Former President Donald Trump asked oil industry executives to donate $1 billion to his reelection campaign last month at a dinner meeting at his home in Palm Beach, Florida, according to a report from The Washington Post.
In exchange? Trump vowed to reverse dozens of President Biden’s environmental policies should he be elected in November, and to stop future ones from being enacted.
Giving his campaign $1 billion would be a “deal,” Trump said at the dinner, according to people with knowledge of the meeting who spoke to The Post on the condition of anonymity, because of the taxation and regulation the companies would avoid thanks to his hypothetical actions.
Executives from oil companies Exxon Mobil, Chevron, ConocoPhillips, and Continental Resources were all in attendance. The dinner also included executives from natural gas producer EQT and gas exporter Cheniere Energy, as well as the trade association American Petroleum Institute, according to The Post.
These oil industry executives reportedly have a long list of policy actions they would want Trump to take if he returns to the White House, according to POLITICO. These actions include rolling back pollution regulations that damage their bottom lines, as well as dismantling certain parts of Biden’s green agenda.
For example, Trump vowed to end the Biden administration’s freeze on permits for new liquefied natural gas (LNG) exports at the dinner. This has been a top priority of the oil industry, according to three people who were present.
Biden put a freeze on these permits in an effort to live up to his pledge of transitioning away from America’s dependence on fossil fuels, as drilling for them produces significant air pollution, as well as disturbs the wildlife and water resources in a given area.
“You’ll get it on the first day,” Trump said, according to the recollection of one attendee.
The former president also told these executives that should he take office again, he’ll begin auctioning off more leases for oil drilling in the Gulf of Mexico, and would reverse the current restrictions on drilling in the Alaskan Arctic. Like drilling for natural gas, oil drilling produces significant air pollution and disturbs land and marine ecosystems.
Trump additionally rallied against wind power, which has proven to be a clean and renewable energy source which provides electricity without burning any fuel that pollutes the air.
Plus, he vowed to scrap Biden’s electric vehicle rules, which are a new series of regulations from the Environmental Protection Agency (EPA) that require automakers to reduce emissions from vehicle tailpipes, but don’t mandate a particular technology such as EVs.
Legal Implications
Campaign finance experts have said that Trump’s request, while troubling, is probably legal.

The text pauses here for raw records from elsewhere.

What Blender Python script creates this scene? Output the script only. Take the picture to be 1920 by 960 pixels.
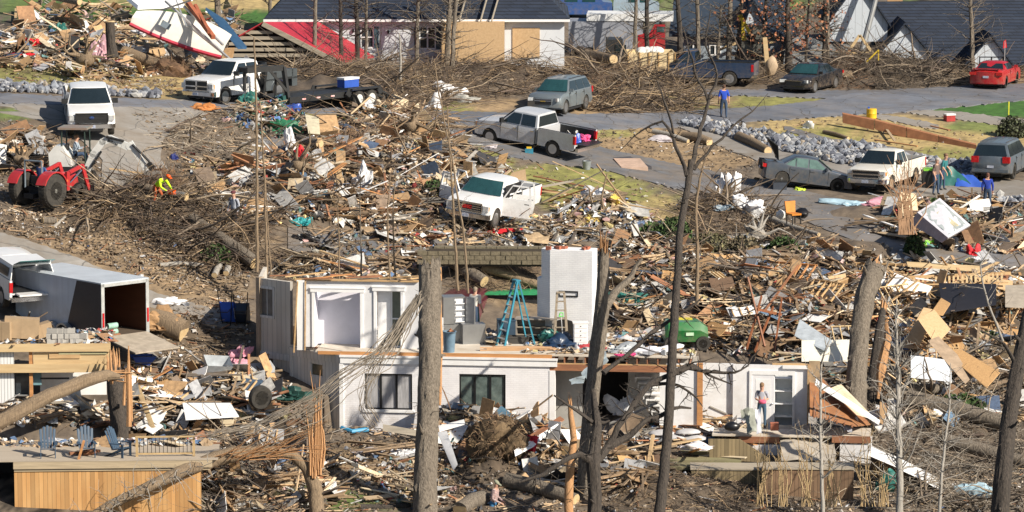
import bpy,bmesh,math,random
import numpy as np
from mathutils import Vector,Matrix,Euler
from mathutils.bvhtree import BVHTree
from math import sin,cos,pi,radians,atan2,sqrt
for o in list(bpy.data.objects):
 bpy.data.objects.remove(o,do_unlink=True)
SC=bpy.context.scene
COL=SC.collection
RNG=np.random.default_rng(7)
random.seed(7)
# ---------------------------------------------------------------- camera
F=7300.0
PITCH=radians(8.0)
CAM=np.array([0.0,0.0,32.0])
cam=bpy.data.cameras.new('camera')
cam.sensor_width=36.0
cam.lens=36.0*F/1920.0
cam.clip_start=1.0
cam.clip_end=3000.0
camo=bpy.data.objects.new('camera',cam)
COL.objects.link(camo)
camo.location=CAM
camo.rotation_euler=(radians(90)-PITCH,0,0)
SC.camera=camo
# ---------------------------------------------------------------- light
SUN_EL,SUN_AZ=radians(34),radians(126)
world=bpy.data.worlds.new('World')
SC.world=world
world.use_nodes=True
wn=world.node_tree
sky=wn.nodes.new('ShaderNodeTexSky')
sky.sky_type='NISHITA'
sky.sun_disc=False
sky.sun_elevation=SUN_EL
sky.sun_rotation=SUN_AZ
bg=wn.nodes['Background']
bg.inputs['Strength'].default_value=0.06
wn.links.new(sky.outputs[0],bg.inputs['Color'])
sl=bpy.data.lights.new('sun','SUN')
sl.energy=5.0
sl.angle=radians(0.5)
sl.color=(1.0,0.90,0.75)
so=bpy.data.objects.new('sun',sl)
COL.objects.link(so)
sdir=Vector((sin(SUN_AZ)*cos(SUN_EL),cos(SUN_AZ)*cos(SUN_EL),sin(SUN_EL)))
so.rotation_euler=sdir.to_track_quat('Z','Y').to_euler()
so.location=(60,100,90)
SC.view_settings.view_transform='Standard'
SC.view_settings.look='None'
SC.view_settings.gamma=1.0
SC.view_settings.use_curve_mapping=False
SC.view_settings.exposure=0.60
# ---------------------------------------------------------------- pixel <-> world
FW=np.array([0,cos(PITCH),-sin(PITCH)])
UP=np.array([0,sin(PITCH),cos(PITCH)])
RT=np.array([1.0,0,0])
def rayd(u,v):
 u=np.asarray(u,float); v=np.asarray(v,float)
 return FW+((u-960)/F)[...,None]*RT-((v-480)/F)[...,None]*UP
SU=np.array([-400,0,640,1280,1920,2320.])
SV=np.array([-260,-40,0,100,200,300,400,520,650,800,960,1100,1400.])
ST=np.array([[23,24,22,21,21,21],[30,31,29.5,28,28,28],[32.5,33,31,29.4,29.4,29.5],[37,37,34.2,31.6,31.4,31.4],[41,41,38.3,35.2,34.6,34.5],[43,43,40.4,38,37.4,37.4],[45,45,43,41,40.2,40],[46.5,46.5,44.8,43.4,42.5,42.5],[48.3,48.3,46.6,45.4,44.6,44.6],[50.5,50.5,49.2,48.4,47.6,47.6],[53.2,53.2,52.4,52,51,51],[56,56,55.4,55,54,54],[62,62,62,61,60,60.]])
def scale(u,v):
 u=np.clip(np.asarray(u,float),SU[0],SU[-1]-1e-6)
 v=np.clip(np.asarray(v,float),SV[0],SV[-1]-1e-6)
 i=np.clip(np.searchsorted(SU,u,side='right')-1,0,len(SU)-2)
 j=np.clip(np.searchsorted(SV,v,side='right')-1,0,len(SV)-2)
 a=(u-SU[i])/(SU[i+1]-SU[i]); b=(v-SV[j])/(SV[j+1]-SV[j])
 return((1-a)*(1-b)*ST[j,i]+a*(1-b)*ST[j,i+1]+(1-a)*b*ST[j+1,i]+a*b*ST[j+1,i+1])
def W(u,v,s):
 return CAM+(F/np.asarray(s,float))[...,None]*rayd(u,v)
def G(u,v):
 return W(u,v,scale(u,v))
def g3(u,v,dz=0.0):
 p=G(np.array(u),np.array(v)); return Vector((p[0],p[1],p[2]+dz))
def w3(u,v,s):
 p=W(np.array(u),np.array(v),np.array(s)); return Vector(p)
 # ---------------------------------------------------------------- materials
MATS={}
def mat(name,col=(0.5,0.5,0.5),rough=0.7,metal=0.0,var=0.25,scale=3.0,bump=0.0,col2=None,attr=False,stretch=None,spec=None,emit=None,coat=0.0,detail=4.0):
 """noise-broken procedural surface; col2 = colour of the stains / second tone"""
 if name in MATS:return MATS[name]
 m=bpy.data.materials.new(name); m.use_nodes=True
 nt=m.node_tree; N=nt.nodes; Lk=nt.links
 b=N['Principled BSDF']
 b.inputs['Roughness'].default_value=rough
 b.inputs['Metallic'].default_value=metal
 if spec is not None:b.inputs['Specular IOR Level'].default_value=spec
 if coat:b.inputs['Coat Weight'].default_value=coat
 tc=N.new('ShaderNodeTexCoord')
 mp=N.new('ShaderNodeMapping')
 Lk.new(tc.outputs['Object'],mp.inputs['Vector'])
 if stretch:mp.inputs['Scale'].default_value=stretch
 nz=N.new('ShaderNodeTexNoise'); nz.inputs['Scale'].default_value=scale; nz.inputs['Detail'].default_value=detail
 nz.inputs['Roughness'].default_value=0.65
 Lk.new(mp.outputs[0],nz.inputs['Vector'])
 mr=N.new('ShaderNodeMapRange'); mr.inputs['From Min'].default_value=0.3; mr.inputs['From Max'].default_value=0.7
 Lk.new(nz.outputs['Fac'],mr.inputs['Value'])
 mx=N.new('ShaderNodeMix'); mx.data_type='RGBA'
 Lk.new(mr.outputs[0],mx.inputs['Factor'])
 if attr:
  at=N.new('ShaderNodeAttribute'); at.attribute_name='Col'
  mul=N.new('ShaderNodeMix'); mul.data_type='RGBA'; mul.blend_type='MULTIPLY'; mul.inputs['Factor'].default_value=1
  Lk.new(at.outputs['Color'],mul.inputs['A'])
  mx.inputs['A'].default_value=(1-var,1-var,1-var*0.9,1)
  mx.inputs['B'].default_value=(1+var*.6,1+var*.6,1+var*.6,1)
  Lk.new(mx.outputs['Result'],mul.inputs['B'])
  Lk.new(mul.outputs['Result'],b.inputs['Base Color'])
 else:
  c2=col2 if col2 else tuple(c*(1-var)for c in col)
  c1=col if col2 else tuple(min(1,c*(1+var*.5))for c in col)
  mx.inputs['A'].default_value=(*c2,1)
  mx.inputs['B'].default_value=(*c1,1)
  Lk.new(mx.outputs['Result'],b.inputs['Base Color'])
 if bump:
  bp=N.new('ShaderNodeBump'); bp.inputs['Strength'].default_value=bump; bp.inputs['Distance'].default_value=0.05
  Lk.new(nz.outputs['Fac'],bp.inputs['Height']); Lk.new(bp.outputs[0],b.inputs['Normal'])
 if emit:
  b.inputs['Emission Color'].default_value=(*emit[0],1); b.inputs['Emission Strength'].default_value=emit[1]
 MATS[name]=m
 return m
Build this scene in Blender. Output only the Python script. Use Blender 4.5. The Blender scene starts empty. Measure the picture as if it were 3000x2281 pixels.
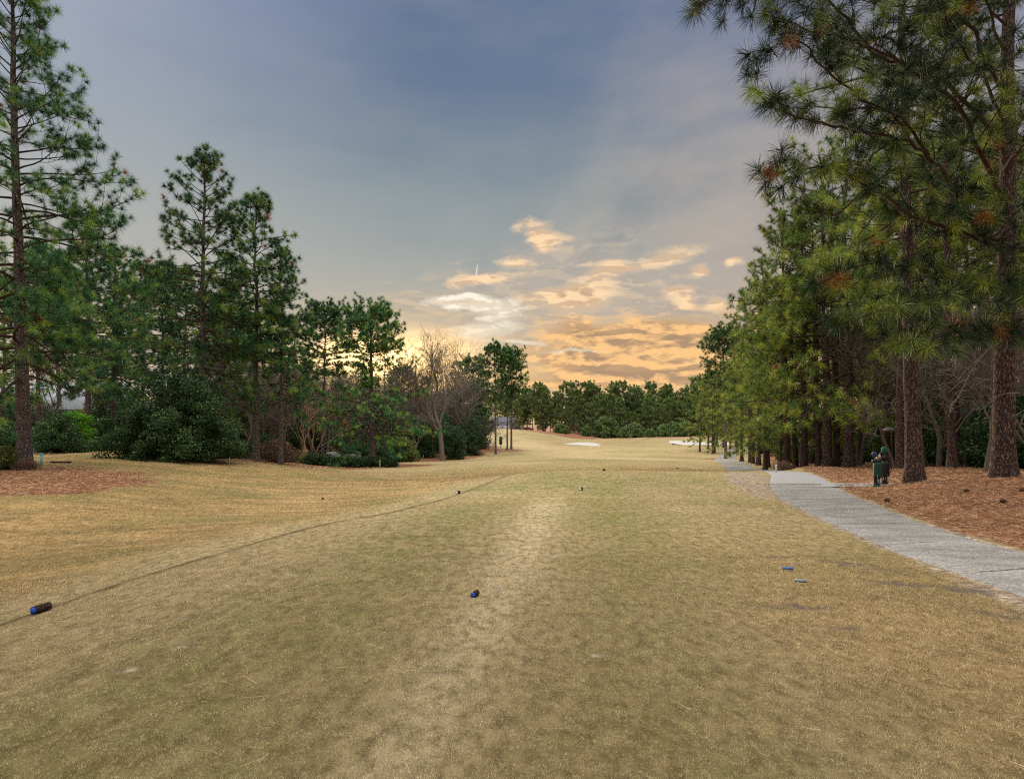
import bpy, math, numpy as np
from mathutils import Vector, Matrix

# ------------------------------------------------------------------ camera model (used to survey the place)
F, CX, HY, CH = 1788.0, 1500.0, 1250.0, 1.9
def P(px, py, Y):
    return np.array([(px - CX) / F * Y, Y, CH - (py - HY) / F * Y])

scene = bpy.context.scene
COL = scene.collection
cam_d = bpy.data.cameras.new('camera'); cam = bpy.data.objects.new('camera', cam_d); COL.objects.link(cam)
cam.location = (0, 0, CH); cam.rotation_euler = (math.radians(90), 0, 0)
cam_d.sensor_width = 36; cam_d.lens = F / 3000 * 36; cam_d.shift_y = (HY - 1140.5) / 3000
cam_d.clip_start = 0.05; cam_d.clip_end = 6000
scene.camera = cam
scene.view_settings.view_transform = 'Standard'; scene.view_settings.look = 'None'
scene.view_settings.exposure = 0; scene.view_settings.gamma = 1
scene.cycles.use_denoising = False; scene.cycles.filter_width = 1.15
scene.cycles.max_bounces = 6; scene.cycles.diffuse_bounces = 3; scene.cycles.transmission_bounces = 3
scene.cycles.sample_clamp_indirect = 3
try: scene.cycles.denoising_prefilter = 'ACCURATE'
except Exception: pass

# ------------------------------------------------------------------ numpy noise
def hash2(ix, iy, seed=0):
    h = (ix.astype(np.int64) * 374761393 + iy.astype(np.int64) * 668265263 + seed * 1442695041) & 0xffffffff
    h = ((h ^ (h >> 13)) * 1274126177) & 0xffffffff
    h = h ^ (h >> 16)
    return (h & 0xffffff) / float(0xffffff)
def vnoise(x, y, seed=0):
    ix = np.floor(x); iy = np.floor(y); fx = x - ix; fy = y - iy
    fx = fx * fx * (3 - 2 * fx); fy = fy * fy * (3 - 2 * fy)
    a = hash2(ix, iy, seed); b = hash2(ix + 1, iy, seed); c = hash2(ix, iy + 1, seed); d = hash2(ix + 1, iy + 1, seed)
    return a + (b - a) * fx + (c - a) * fy + (a - b - c + d) * fx * fy
def fbm(x, y, seed=0, o=4):
    s = 0; a = .5; t = 0
    for k in range(o):
        s = s + a * vnoise(x * 2 ** k, y * 2 ** k, seed + k); t += a; a *= .5
    return s / t
def sstep(a, b, x):
    t = np.clip((x - a) / (b - a), 0, 1); return t * t * (3 - 2 * t)

# ------------------------------------------------------------------ terrain
ctrl = []
for x, y in [(-5,-6),(0,-6),(6,-6),(-5,3),(0,3),(5,3),(-4.6,8),(0,8),(5,8),(-2.6,13),(1,13),(5,13)]: ctrl.append((x, y, 0))
for x, y in [(-1,20),(3,20),(6,20),(1.5,28),(5,28)]: ctrl.append((x, y, -.13))
for q in [(0,1700,9.1),(0,1600,12.3),(0,1480,17),(80,1372,28.7),(300,1400,24),(300,1500,16),(500,1500,17.9),(600,1375,34),
          (600,1352,40),(750,1352,44),(750,1420,28),(900,1480,20),(900,1400,34),(980,1370,55),(1090,1366,62),
          (1200,1400,42),(1200,1440,24),(1295,1351,88),(1400,1400,30),(1400,1370,48),(1457,1332,110),(1490,1318,115),(1550,1345,75),
          (1700,1350,60),(1700,1330,100),(1700,1310,150),(1680,1299,185),(1680,1284,204),(1700,1278,215),(1450,1263,190),
          (1600,1263,215),(1560,1276,190),(1900,1282,200),(2000,1300,155),(2000,1283,178),(1900,1330,100),(1900,1350,60),
          (2200,1382,38),(2180,1378,45),(2110,1350,75),(2125,1343,88),(2180,1320,110),(2640,1425,20.4),(2352,1374,38),(2780,1376,30),
          (3000,1560,11.2),(2940,1400,17),(2700,1480,15),(2300,1386,27),(2100,1388,27),(150,1332,40),(0,1330,45),(2480,1368,36)]:
    ctrl.append(tuple(P(*q)))
ctrl += [(-60,60,0),(-40,100,-1),(-70,150,0),(-60,240,1),(-120,240,2),(30,30,.1),(45,60,-.5),(50,100,-1.6),(75,170,-1.5),(30,10,.7),(15,3,.2),
         (12,-6,.1),(30,-8,.6),(-8,4,-.35),(-7,-5,-.25),(-20,5,-.5),(-20,-8,-.3),(0,260,-.2),(60,260,-.4),(120,260,0),(200,260,1),(0,400,1),(200,400,1),
         (-200,400,3),(-900,1500,4),(0,1500,4),(900,1500,4),(-2500,4000,4),(0,4000,4),(2500,4000,4),(-30,50,-.1)]
C = np.array(ctrl, float)
def warp(x, y):
    y = np.maximum(y, -10.5)
    return np.stack([x / (y + 12) * 1.2, np.log(y + 12)], -1)
W = warp(C[:, 0], C[:, 1])
def tk(r2): return np.where(r2 > 1e-12, .5 * r2 * np.log(np.maximum(r2, 1e-12)), 0)
n = len(C); d2 = ((W[:, None] - W[None]) ** 2).sum(-1)
A = np.zeros((n + 3, n + 3)); A[:n, :n] = tk(d2) + np.eye(n) * 2e-3; A[:n, n] = 1; A[:n, n+1:] = W; A[n, :n] = 1; A[n+1:, :n] = W.T
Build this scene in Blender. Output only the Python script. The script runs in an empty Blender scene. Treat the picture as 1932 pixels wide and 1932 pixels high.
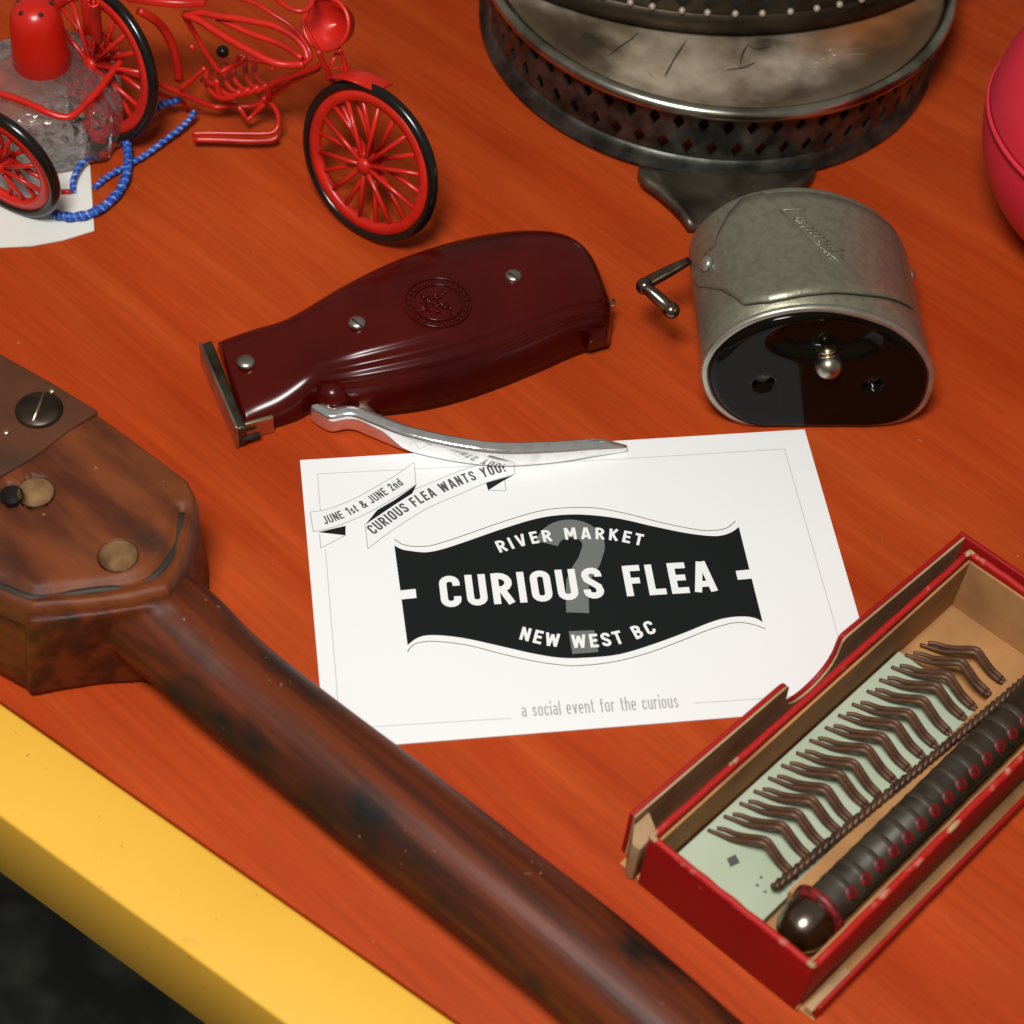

Erin Chlopak, senior campaign finance director at the watchdog group Campaign Legal Center, did tell POLITICO, however, that the situation “perfectly captures so much of what’s wrong with our big money campaign finance system.”
Meredith McGehee, an independent expert on government ethics and campaign finance, additionally told POLITICO that “the state of the law and the state of the enforcement agency is abysmal.” McGehee said that unless the former president, theoretically, wrote on a napkin the exact amount of money he wanted deposited in a specific campaign account in exchange for a specific policy goal, there’s little chance the interaction would violate current bribery laws.
In other words, there has to be a paper trail.
“This is a scandal, and the notion that our government works where candidates go to industry and promise government action in exchange for large amounts of money is an indictment of the system,” she said.
Chlopak added that Trump could be liable, however, for violating campaign finance rules against candidates asking specific individuals to contribute more than the federal limit on campaign contributions—which is $3,300 per election to individual campaigns and $5,000 to political action committees. Super PACs can make unlimited donations, but candidates aren’t allowed to solicit them.
Experts have also insinuated that the $1 billion could ultimately wind up being used on something other than his campaign, according to Dan Eberhart, chief executive of the Denver-based oil company Canary LLC, who did not attend the dinner. After all, Trump has spent the last several weeks in a Manhattan courtroom fighting allegations of falsifying business records.
“I think everyone knows part of it is going to his legal expenses,” Eberhart said.
Biden v. Trump on Climate Change
Over the last three years, the Biden administration has finalized more than 100 new environmental regulations that are aimed at everything from cutting air pollution and greenhouse gas emissions to conserving public lands and waters.
Perhaps his most notable climate action is the passage of the Inflation Reduction Act in 2022, which established a mix of tax credits for companies and rebates for consumers in order to make the manufacturing and consumption of clean energy technologies and products cheaper.
Additionally, the law provided $80 billion in financial rebates for millions of households to adopt those clean energy products, such as electric vehicles, solar panels, and more efficient heat pumps.
By making clean energy—like solar, wind, and hydropower—cheaper to produce and use, the IRA seeks to hasten the transition away from fossil fuels that are one of the biggest sources of emissions that drive climate change.
Biden officials have also overturned 27 Trump actions which affect the fossil fuel industry, according to an analysis from The Washington Post.
In stark contrast, Trump has called climate change a “hoax,” and while in office, his administration weakened or ended more than 125 environmental rules and policies.